• _The exercise_:
Provide an exact copy of the data, excluding the images.

• _Dataset section_:
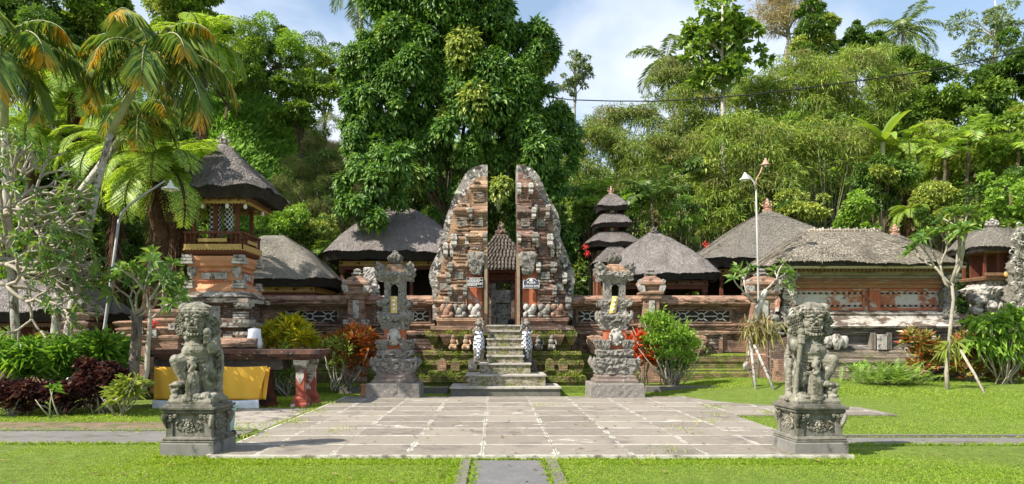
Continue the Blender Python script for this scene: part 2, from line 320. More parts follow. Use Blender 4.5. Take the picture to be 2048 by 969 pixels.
thatch_b = thatchmat('pale_grass_thatch', (.235,.215,.18), (.35,.325,.28), (.14,.12,.10), 1.3)
thatch_c = thatchmat('old_rough_thatch', (.25,.22,.17), (.40,.36,.29), (.10,.085,.065), 2.)
thatch_d = thatchmat('black_fibre_thatch', (.085,.078,.08), (.15,.14,.145), (.04,.035,.035))
# ---------------- ground, paving, paths, hill ----------------
def sst(a, b, x): t = np.clip((x-a)/(b-a), 0, 1); return t*t*(3-2*t)
def GH(x, y):                                            # lawn height: rises gently beyond the paving on the right
    x = np.asarray(x, float); y = np.asarray(y, float)
    return GZ+.34*sst(14, 23, y)*sst(3.5, 7.5, x)
def HH(x, y):                                            # hillside height
    x = np.asarray(x, float); y = np.asarray(y, float)
    toe = 33-6*sst(-7, -13, x)-2.5*sst(16, 22, x)
    top = 13.5-3.4*np.exp(-((x-6.5)/4.)**2)+1.0*np.sin(x*.31)+3.2*np.exp(-((x-17)/6)**2)-1.5*np.exp(-((x-28)/3)**2)
    t = np.clip((y-toe)/15, 0, None); s = np.where(t < 1, t*t*(3-2*t)*.35+.65*np.sin(t*np.pi/2), 1+.02*(t-1))
    P = np.stack([x, y, 0*x], -1)
    return GZ-.04+s*top+np.where(t > 0, .55*nz(P.reshape(-1, 3), .55, 3).reshape(x.shape)*np.minimum(t*4, 1), 0)
def sheet(name, xs, ys, zf, mat, smooth=True):
    gx, gy = np.meshgrid(xs, ys); gz = zf(gx, gy); n = len(xs)
    i = np.arange(len(ys)-1)[:,None]*n; k = np.arange(n-1)[None,:]
    f = np.stack([i+k, i+k+1, i+n+k+1, i+n+k], -1).reshape(-1, 4)
    return MB().add(np.stack([gx, gy, gz], -1).reshape(-1, 3), f, 0, smooth).obj(name, mat)
grass_base = weather('lawn_soil_and_grass', (.14,.215,.025), (.19,.27,.04), 1.3, [((.25,.32,.06), 7, .5, .62, None), ((.08,.14,.015), 25, .52, .64, None), ((.22,.20,.09), 2.3, .66, .76, None)], bump=((120,1.,None),(30,.8,None)), dist=.03)
hill_m = weather('hillside_earth_and_moss', (.03,.045,.012), (.06,.085,.022), .8, [((.07,.05,.035), 2, .56, .68, None)], bump=((8,1,None),(2,1,None)), dist=.2)
xs = np.concatenate([np.linspace(-900, -30, 12), np.linspace(-28, 28, 57), np.linspace(30, 900, 12)])
ys = np.concatenate([np.linspace(-300, 4, 6), np.linspace(6, 34, 57), np.linspace(40, 900, 10)])
struct(sheet('ground', xs, ys, lambda x, y: GH(x, y), grass_base))
struct(sheet('hill', np.linspace(-75, 80, 150), np.concatenate([np.linspace(26, 60, 70), np.linspace(62, 200, 12)]), HH, hill_m))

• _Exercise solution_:
Continue the Blender Python script for this scene: part 2, from line 320. More parts follow. Use Blender 4.5. Take the picture to be 2048 by 969 pixels.
thatch_b = thatchmat('pale_grass_thatch', (.235,.215,.18), (.35,.325,.28), (.14,.12,.10), 1.3)
thatch_c = thatchmat('old_rough_thatch', (.25,.22,.17), (.40,.36,.29), (.10,.085,.065), 2.)
thatch_d = thatchmat('black_fibre_thatch', (.085,.078,.08), (.15,.14,.145), (.04,.035,.035))
# ---------------- ground, paving, paths, hill ----------------
def sst(a, b, x): t = np.clip((x-a)/(b-a), 0, 1); return t*t*(3-2*t)
def GH(x, y):                                            # lawn height: rises gently beyond the paving on the right
    x = np.asarray(x, float); y = np.asarray(y, float)
    return GZ+.34*sst(14, 23, y)*sst(3.5, 7.5, x)
def HH(x, y):                                            # hillside height
    x = np.asarray(x, float); y = np.asarray(y, float)
    toe = 33-6*sst(-7, -13, x)-2.5*sst(16, 22, x)
    top = 13.5-3.4*np.exp(-((x-6.5)/4.)**2)+1.0*np.sin(x*.31)+3.2*np.exp(-((x-17)/6)**2)-1.5*np.exp(-((x-28)/3)**2)
    t = np.clip((y-toe)/15, 0, None); s = np.where(t < 1, t*t*(3-2*t)*.35+.65*np.sin(t*np.pi/2), 1+.02*(t-1))
    P = np.stack([x, y, 0*x], -1)
    return GZ-.04+s*top+np.where(t > 0, .55*nz(P.reshape(-1, 3), .55, 3).reshape(x.shape)*np.minimum(t*4, 1), 0)
def sheet(name, xs, ys, zf, mat, smooth=True):
    gx, gy = np.meshgrid(xs, ys); gz = zf(gx, gy); n = len(xs)
    i = np.arange(len(ys)-1)[:,None]*n; k = np.arange(n-1)[None,:]
    f = np.stack([i+k, i+k+1, i+n+k+1, i+n+k], -1).reshape(-1, 4)
    return MB().add(np.stack([gx, gy, gz], -1).reshape(-1, 3), f, 0, smooth).obj(name, mat)
grass_base = weather('lawn_soil_and_grass', (.14,.215,.025), (.19,.27,.04), 1.3, [((.25,.32,.06), 7, .5, .62, None), ((.08,.14,.015), 25, .52, .64, None), ((.22,.20,.09), 2.3, .66, .76, None)], bump=((120,1.,None),(30,.8,None)), dist=.03)
hill_m = weather('hillside_earth_and_moss', (.03,.045,.012), (.06,.085,.022), .8, [((.07,.05,.035), 2, .56, .68, None)], bump=((8,1,None),(2,1,None)), dist=.2)
xs = np.concatenate([np.linspace(-900, -30, 12), np.linspace(-28, 28, 57), np.linspace(30, 900, 12)])
ys = np.concatenate([np.linspace(-300, 4, 6), np.linspace(6, 34, 57), np.linspace(40, 900, 10)])
struct(sheet('ground', xs, ys, lambda x, y: GH(x, y), grass_base))
struct(sheet('hill', np.linspace(-75, 80, 150), np.concatenate([np.linspace(26, 60, 70), np.linspace(62, 200, 12)]), HH, hill_m))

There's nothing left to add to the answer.